Tuesday, May 1, 2007

Freedom of expression on a tightrope!!

Hi, once again

Let me not beat about the bush. I am a firm believer in the freedom of speech, and was very much annoyed by what happened last week, a day before freedom day celebrations. Apparently the SABC (public broadcaster) had committed censorship again. This time around it was supposedly to prevent hate- speech propagated by the Sowetan newspaper advertisement. The advertisement borrowed on the famous Martin Luther King Jnr. “I have a Dream Speech”. For an example it says “…I have a dream that one day this nation will rise up against each other and erupt into an oasis of crime, grime and home to racial attacks and injustice….I have a dream that my children will be repeatedly raped, sodomised and left to fend for themselves long after HIV and AIDS have taken me away”, and “…I have a dream that one day farmers shall be brutally murdered and workers thrown into lions’ den”.

If you ask me, this is a relevant advert – conceived at the right time. It flies in the face of political correctness that it is South Africa today. The South African physique is so sensitive to freedom of expression that it end up be coming difficult to say anything at all. I know the rationale behind the legislation that prevents hate speech and racism and respects the constitutionality thereof. But, by the same token, we can’t be a nation that finds it difficult to laugh at itself, to reflect upon itself and so on. I fully agree with the various commentators across the various spheres of the media industry that the advertisement was just a “decries of South Africa’s ills.” It is South Africa’s problems turned into sharper focus. It problematises the values of freedom that all of us so dear hold. Thirteen years of freedom had come up with a whole lot of problems to the South Africans- child rapes, murders, deepened racism and the like. The SABC, as a public broadcaster should be the vehicle for such public statements like the Sowetan’s advertisement. It should not bury its head in the sand with hollow excuses, but it should encourage the public to face the stark reality that is facing South Africa.

It is even telling in the advertisement itself that it encourages the South Africans to take their freedom seriously and challenge things like crime and rape. Its punch line reads thus: “What have you done with your freedom South Africa?” and “Don’t let it go to waste, cherish it”.

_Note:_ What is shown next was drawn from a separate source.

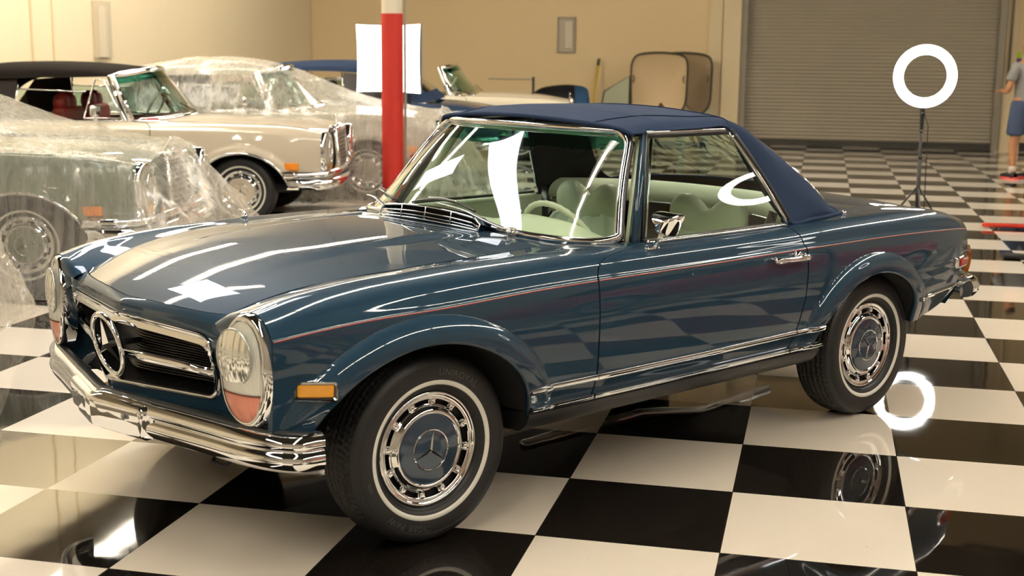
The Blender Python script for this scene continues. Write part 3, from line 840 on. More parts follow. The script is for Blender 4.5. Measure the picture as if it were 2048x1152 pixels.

Regards, themba (The Armchair Critic).


Susan Arthur said...

Hi Themba
I enjoyed this post on a very topical subject. I thought you could leave out the first line 'let me not beat about the bush'- it's not really necessary. Also, I thought you could use a better word than 'physique'.

Ijeoma Uche-Okeke said...

I am not South African but I have learnt so much about socio-economic dispensation in this country. When I visit places like Constitution Hill and the Apartheid Museum, I come away very upset and I am not from this country. It is sad that as you say a lot of things have been swept under the carpet. There has not been proper reconciliation in this country. A lot of anger and ill-feeling still boils within the surface. I think apartheid is still in evidence, only under a different label 'democratic licence'.

Susan's right about the word 'physique' I think you wanted 'phsyche'.

Thomas Blaser said...

I enjoy how you express yourself and state your case, you are an excellent 'opinion' writer. The Sowetan should be glad to hire you! Perhaps you should work on your editing, grammar, etc.. Today, people are no longer available for irony - it is a dying art form. Even the bible is only interpreted literally! The scars of apartheid are present - it is up to each of us to make a difference and strive to reduce it in our daily lives, in what we do, what we think and what we say. I am optimistic when I talk to young people from all "races" and hear their opinions.

Valentin said...

Dear Themba, I completely agree with you. Not many people in this country have come close to the notion of the so-called "democracy".
Nor real democracy exists in this country, in my opinion. Still corruption and greed rule the environment in South Africa.
In this regard, I will give you a copy of my written peiece of work (the one that we handed in to Susan Van Zyl). There I question the notion of the so-called "South African identity" and the notion of "democracy". It might be of interest to you!

Valentin said...

Themba, you are right. Apart from the lack of freedom of speech, there are still many other outstanding problems in this country that have not been dealt with: rape, crime, roberries etc.
Indeed, fourteen years of democracy have proven that democracy exists on paper; however, implementation of democratic principles is another story.
I still believe that South Africa goes on the right track. However, it will take time!